MATERIAL:
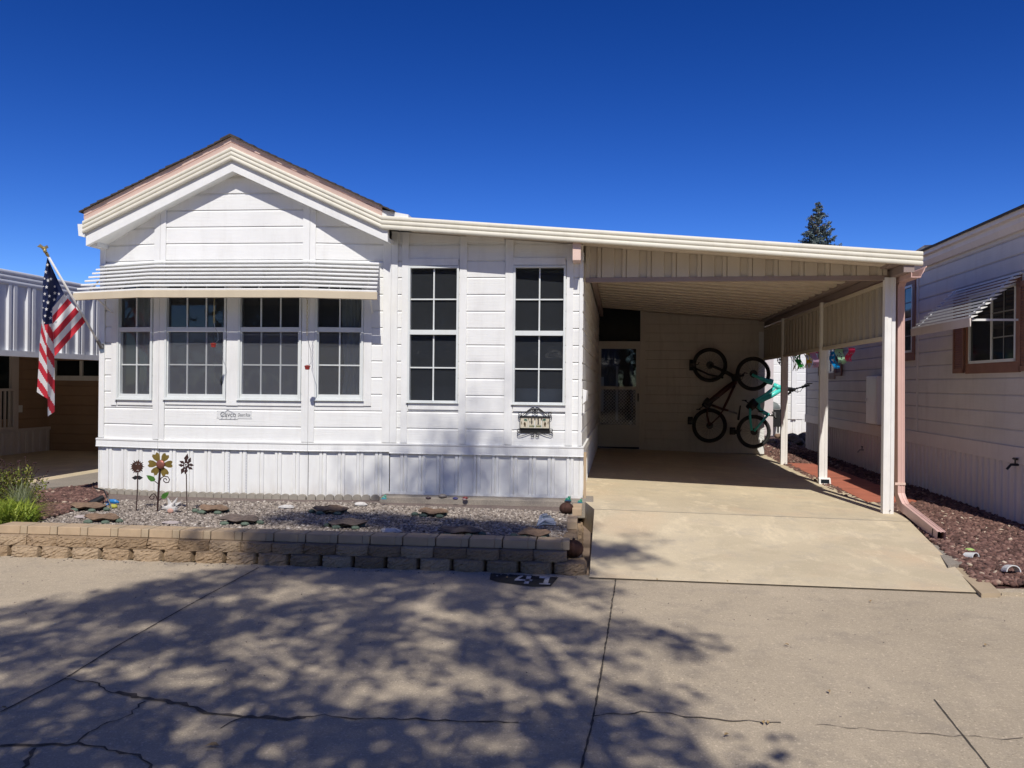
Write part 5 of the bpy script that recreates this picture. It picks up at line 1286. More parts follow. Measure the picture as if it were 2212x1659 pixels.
def rock(px0, py0, px1, py1, mat, name, label, hh=.7, cat='rock', jag=.14):
    c = gz((px0 + px1) / 2, py1, GZ); d = (c - CAM).dot(FW); rx = (px1 - px0) / 2 / FPX * d; rz = (py1 - py0) / 2 / FPX * d * hh; sd = random.uniform(0, 9)
    mb = MB(); mb.ball((c.x, c.y + rx * .4, GZ + rz * .7), rx, rx * .6, rz, 12, 8, fn=lambda th, ph: 1 + jag * math.sin(3 * th + sd) * math.cos(3 * ph) + jag * .6 * math.sin(6 * th + 3 * ph + sd) + jag * .3 * math.sin(11 * th - 5 * ph))
    return mb.build(name, M[mat], label=label, cat=cat)
M['palerock'] = paint('pale_pink_rock', (.48, .42, .40), .85, .2, (.35, .3, .28), 15, None, 0, .8)
rock(155, 1109, 184, 1121, 'palerock', 'rock', 'small pinkish white rock near the left end of the bed')
rock(345, 1119, 388, 1133, 'palerock', 'rock', 'flat pale grey rock in front of the tallest flower stake', .5)
rock(599, 1086, 634, 1100, 'whitestone', 'rock', 'white angular rock by the scalloped edging')
rock(763, 1079, 790, 1094, 'whitestone', 'rock', 'white jagged rock beside the left corner of the ledge')
rock(819, 1135, 864, 1153, 'whitestone', 'rock', 'large white rock behind the shaded capstones')
rock(206, 1077, 222, 1087, 'scallop', 'rock', 'rounded grey stone at the home corner')
rock(480, 1082, 492, 1090, 'greystone', 'rock', 'small dark stone on the scalloped edging')
def shell_thing(px, py, w, label, seed):
    c = gz(px, py, GZ); r = w / FPX * (c - CAM).dot(FW); t = thing('sea_shell', label, 'sea shell', c); rd = random.Random(seed); mb = MB()
    mb.ball((c.x, c.y, GZ + r * .4), r * .55, r * .4, r * .5, 10, 7)
    for k in range(9):
        a = rd.uniform(0, 6.28); e = rd.uniform(-.1, 1.3); d = V(math.cos(a) * math.cos(e), math.sin(a) * math.cos(e) * .5, math.sin(e)); p = V(c.x, c.y, GZ + r * .45)
        mb.tube([p + d * r * .3, p + d * r * 1.05], [r * .22, r * .03], 6)
    mb.build('body', M['whitestone'], t); mb = MB(); mb.ball((c.x + .01, c.y - r * .4, GZ + r * .25), r * .3, r * .12, r * .22, 8, 5); mb.build('opening', paint('pink_shell', (.6, .36, .28), .3, .1, None, 9), t)
shell_thing(371, 1108, 24, 'white spiky conch shell in front of the tallest flower stake', 3)
c = gz(1176, 1138, GZ); t = thing('scallop_shell', 'large white fan shaped shell at the right end of the bed', 'sea shell', c); mb = MB(); r = .115
rg = []
for k in range(13):
    a = -.5 + 1.7 * k / 12; w = 1 + (.06 if k % 2 else -.03); rg.append([V(c.x - .08, c.y, GZ + .01), V(c.x - .08 + r * .7 * math.cos(a) * w, c.y + .05 + .02 * math.sin(k), GZ + .03 + r * .6 * math.sin(a) * w + .02), V(c.x - .08 + r * 1.7 * math.cos(a) * w, c.y + .03, GZ + .02 + max(0, r * 1.1 * math.sin(a) * w))])
mb.loft(rg, closed=False, caps=False); mb.loft([[p + V(.0, .006, -.004) for p in q][::-1] for q in rg], closed=False, caps=False); mb.build('fan', M['slat'], t)
def critter(px, py, s, col, label, Z, name='frog_figurine', two=None):
    c = gz(px, py, Z); t = thing(name, label, 'figurine', c); m_ = plain('glazed_' + label.split()[0] + str(px), col, .3); mb = MB()
    mb.ball(c + V(0, 0, s * .45), s * .75, s * .6, s * .45, 10, 7); mb.ball(c + V(s * .35, -.005, s * .95), s * .4, s * .38, s * .32, 10, 6)
    for k in (-1, 1): mb.ball(c + V(s * (.35 + .2 * k), -.01, s * 1.25), s * .13, s * .13, s * .13, 7, 5); mb.tube([c + V(k * s * .6, -s * .1, s * .3), c + V(k * s * .85, -s * .5, s * .1)], s * .14, 6)
    mb.build('body', m_, t, smooth=True)
    if two: mb = MB(); mb.ball(c + V(0, -s * .35, s * .12), s * .9, s * .5, s * .16, 10, 5); mb.build('base', plain('glaze_' + str(px), two, .3), t)
critter(830, 1078, .04, (.10, .30, .22), 'green frog with red scarf on a blue base at the left end of the ledge', .258, two=(.05, .30, .5))
critter(1227, 1082, .045, (.03, .24, .15), 'green frog figurine at the right end of the ledge', .258, two=(.03, .08, .2))
critter(1253, 1086, .035, (.05, .30, .18), 'small green and blue frog figurine beside the corner strip', .258, two=(.02, .12, .3))
for px, py, s, col, lb in ((925, 1078, .035, (.035, .02, .03), 'dark oval stone on the ledge, leftmost'), (956, 1075, .055, (.18, .16, .15), 'round grey stone on the ledge'), (984, 1079, .035, (.03, .03, .13), 'small blue painted stone on the ledge'), (1005, 1078, .035, (.16, .02, .02), 'small red painted stone on the ledge, upper'), (1003, 1081, .03, (.2, .15, .16), 'small pink stone on the ledge beside the red one')):
    c = gz(px, py, .258); mb = MB(); mb.ball(c + V(0, .0, s * .35), s, s * .7, s * .5, 10, 6, fn=lambda th, ph: 1 + .07 * math.sin(3 * th + px)); mb.build('painted_stone', plain('stone_' + str(px), col, .5), smooth=True, label=lb, cat='painted stone')
c = gz(242, 1092, GZ); t = thing('lizard_figurine', 'bright blue lizard figurine on the pebbles by a brown flagstone', 'figurine', c); mb = MB()
mb.tube([c + V(-.08, 0, .03), c + V(-.03, 0, .05), c + V(.03, 0, .05), c + V(.09, -.01, .04)], [.006, .025, .028, .012], 8); mb.tube([c + V(-.03, 0, .03), c + V(-.05, -.05, .0)], .009, 5); mb.tube([c + V(.03, 0, .03), c + V(.05, -.05, .0)], .009, 5); mb.build('body', plain('blue_glaze', (.03, .2, .5), .3), t, smooth=True)
c = gz(245, 1099, GZ); mb = MB(); mb.ball(c + V(0, 0, .025), .045, .03, .028, 10, 6, fn=lambda th, ph: 1 + .1 * math.sin(2 * th)); mb.build('painted_stone', plain('yellow_stone', (.42, .4, .06), .5), label='yellow painted stone under the blue lizard', cat='painted stone')
def pumpkin(px, py, r, label, z):
    c = gz(px, py, z); t = thing('metal_pumpkin', label, 'garden ornament', c); mb = MB()
    mb.ball(c + V(0, .1, r * .8), r, r * .8, r * .82, 36, 9, fn=lambda th, ph: 1 - .13 * abs(math.sin(th * 4.5)) ** .5 * 0 - .10 * (abs(math.cos(th * 5)) ** 4))
    mb.build('body', M['rust'], t, smooth=True); mb = MB(); mb.tube([c + V(0, .1, r * 1.5), c + V(.01, .1, r * 1.75)], .012, 6); mb.build('stalk', M['rustdk'], t)
pumpkin(1223, 1114, .085, 'rusty metal pumpkin behind the return capstones', .19); pumpkin(1237, 1209, .10, 'larger rusty metal pumpkin leaning at the end of the capstones', .10)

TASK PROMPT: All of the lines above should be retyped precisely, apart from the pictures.

COMPLETE OUTPUT:
Write part 5 of the bpy script that recreates this picture. It picks up at line 1286. More parts follow. Measure the picture as if it were 2212x1659 pixels.
def rock(px0, py0, px1, py1, mat, name, label, hh=.7, cat='rock', jag=.14):
    c = gz((px0 + px1) / 2, py1, GZ); d = (c - CAM).dot(FW); rx = (px1 - px0) / 2 / FPX * d; rz = (py1 - py0) / 2 / FPX * d * hh; sd = random.uniform(0, 9)
    mb = MB(); mb.ball((c.x, c.y + rx * .4, GZ + rz * .7), rx, rx * .6, rz, 12, 8, fn=lambda th, ph: 1 + jag * math.sin(3 * th + sd) * math.cos(3 * ph) + jag * .6 * math.sin(6 * th + 3 * ph + sd) + jag * .3 * math.sin(11 * th - 5 * ph))
    return mb.build(name, M[mat], label=label, cat=cat)
M['palerock'] = paint('pale_pink_rock', (.48, .42, .40), .85, .2, (.35, .3, .28), 15, None, 0, .8)
rock(155, 1109, 184, 1121, 'palerock', 'rock', 'small pinkish white rock near the left end of the bed')
rock(345, 1119, 388, 1133, 'palerock', 'rock', 'flat pale grey rock in front of the tallest flower stake', .5)
rock(599, 1086, 634, 1100, 'whitestone', 'rock', 'white angular rock by the scalloped edging')
rock(763, 1079, 790, 1094, 'whitestone', 'rock', 'white jagged rock beside the left corner of the ledge')
rock(819, 1135, 864, 1153, 'whitestone', 'rock', 'large white rock behind the shaded capstones')
rock(206, 1077, 222, 1087, 'scallop', 'rock', 'rounded grey stone at the home corner')
rock(480, 1082, 492, 1090, 'greystone', 'rock', 'small dark stone on the scalloped edging')
def shell_thing(px, py, w, label, seed):
    c = gz(px, py, GZ); r = w / FPX * (c - CAM).dot(FW); t = thing('sea_shell', label, 'sea shell', c); rd = random.Random(seed); mb = MB()
    mb.ball((c.x, c.y, GZ + r * .4), r * .55, r * .4, r * .5, 10, 7)
    for k in range(9):
        a = rd.uniform(0, 6.28); e = rd.uniform(-.1, 1.3); d = V(math.cos(a) * math.cos(e), math.sin(a) * math.cos(e) * .5, math.sin(e)); p = V(c.x, c.y, GZ + r * .45)
        mb.tube([p + d * r * .3, p + d * r * 1.05], [r * .22, r * .03], 6)
    mb.build('body', M['whitestone'], t); mb = MB(); mb.ball((c.x + .01, c.y - r * .4, GZ + r * .25), r * .3, r * .12, r * .22, 8, 5); mb.build('opening', paint('pink_shell', (.6, .36, .28), .3, .1, None, 9), t)
shell_thing(371, 1108, 24, 'white spiky conch shell in front of the tallest flower stake', 3)
c = gz(1176, 1138, GZ); t = thing('scallop_shell', 'large white fan shaped shell at the right end of the bed', 'sea shell', c); mb = MB(); r = .115
rg = []
for k in range(13):
    a = -.5 + 1.7 * k / 12; w = 1 + (.06 if k % 2 else -.03); rg.append([V(c.x - .08, c.y, GZ + .01), V(c.x - .08 + r * .7 * math.cos(a) * w, c.y + .05 + .02 * math.sin(k), GZ + .03 + r * .6 * math.sin(a) * w + .02), V(c.x - .08 + r * 1.7 * math.cos(a) * w, c.y + .03, GZ + .02 + max(0, r * 1.1 * math.sin(a) * w))])
mb.loft(rg, closed=False, caps=False); mb.loft([[p + V(.0, .006, -.004) for p in q][::-1] for q in rg], closed=False, caps=False); mb.build('fan', M['slat'], t)
def critter(px, py, s, col, label, Z, name='frog_figurine', two=None):
    c = gz(px, py, Z); t = thing(name, label, 'figurine', c); m_ = plain('glazed_' + label.split()[0] + str(px), col, .3); mb = MB()
    mb.ball(c + V(0, 0, s * .45), s * .75, s * .6, s * .45, 10, 7); mb.ball(c + V(s * .35, -.005, s * .95), s * .4, s * .38, s * .32, 10, 6)
    for k in (-1, 1): mb.ball(c + V(s * (.35 + .2 * k), -.01, s * 1.25), s * .13, s * .13, s * .13, 7, 5); mb.tube([c + V(k * s * .6, -s * .1, s * .3), c + V(k * s * .85, -s * .5, s * .1)], s * .14, 6)
    mb.build('body', m_, t, smooth=True)
    if two: mb = MB(); mb.ball(c + V(0, -s * .35, s * .12), s * .9, s * .5, s * .16, 10, 5); mb.build('base', plain('glaze_' + str(px), two, .3), t)
critter(830, 1078, .04, (.10, .30, .22), 'green frog with red scarf on a blue base at the left end of the ledge', .258, two=(.05, .30, .5))
critter(1227, 1082, .045, (.03, .24, .15), 'green frog figurine at the right end of the ledge', .258, two=(.03, .08, .2))
critter(1253, 1086, .035, (.05, .30, .18), 'small green and blue frog figurine beside the corner strip', .258, two=(.02, .12, .3))
for px, py, s, col, lb in ((925, 1078, .035, (.035, .02, .03), 'dark oval stone on the ledge, leftmost'), (956, 1075, .055, (.18, .16, .15), 'round grey stone on the ledge'), (984, 1079, .035, (.03, .03, .13), 'small blue painted stone on the ledge'), (1005, 1078, .035, (.16, .02, .02), 'small red painted stone on the ledge, upper'), (1003, 1081, .03, (.2, .15, .16), 'small pink stone on the ledge beside the red one')):
    c = gz(px, py, .258); mb = MB(); mb.ball(c + V(0, .0, s * .35), s, s * .7, s * .5, 10, 6, fn=lambda th, ph: 1 + .07 * math.sin(3 * th + px)); mb.build('painted_stone', plain('stone_' + str(px), col, .5), smooth=True, label=lb, cat='painted stone')
c = gz(242, 1092, GZ); t = thing('lizard_figurine', 'bright blue lizard figurine on the pebbles by a brown flagstone', 'figurine', c); mb = MB()
mb.tube([c + V(-.08, 0, .03), c + V(-.03, 0, .05), c + V(.03, 0, .05), c + V(.09, -.01, .04)], [.006, .025, .028, .012], 8); mb.tube([c + V(-.03, 0, .03), c + V(-.05, -.05, .0)], .009, 5); mb.tube([c + V(.03, 0, .03), c + V(.05, -.05, .0)], .009, 5); mb.build('body', plain('blue_glaze', (.03, .2, .5), .3), t, smooth=True)
c = gz(245, 1099, GZ); mb = MB(); mb.ball(c + V(0, 0, .025), .045, .03, .028, 10, 6, fn=lambda th, ph: 1 + .1 * math.sin(2 * th)); mb.build('painted_stone', plain('yellow_stone', (.42, .4, .06), .5), label='yellow painted stone under the blue lizard', cat='painted stone')
def pumpkin(px, py, r, label, z):
    c = gz(px, py, z); t = thing('metal_pumpkin', label, 'garden ornament', c); mb = MB()
    mb.ball(c + V(0, .1, r * .8), r, r * .8, r * .82, 36, 9, fn=lambda th, ph: 1 - .13 * abs(math.sin(th * 4.5)) ** .5 * 0 - .10 * (abs(math.cos(th * 5)) ** 4))
    mb.build('body', M['rust'], t, smooth=True); mb = MB(); mb.tube([c + V(0, .1, r * 1.5), c + V(.01, .1, r * 1.75)], .012, 6); mb.build('stalk', M['rustdk'], t)
pumpkin(1223, 1114, .085, 'rusty metal pumpkin behind the return capstones', .19); pumpkin(1237, 1209, .10, 'larger rusty metal pumpkin leaning at the end of the capstones', .10)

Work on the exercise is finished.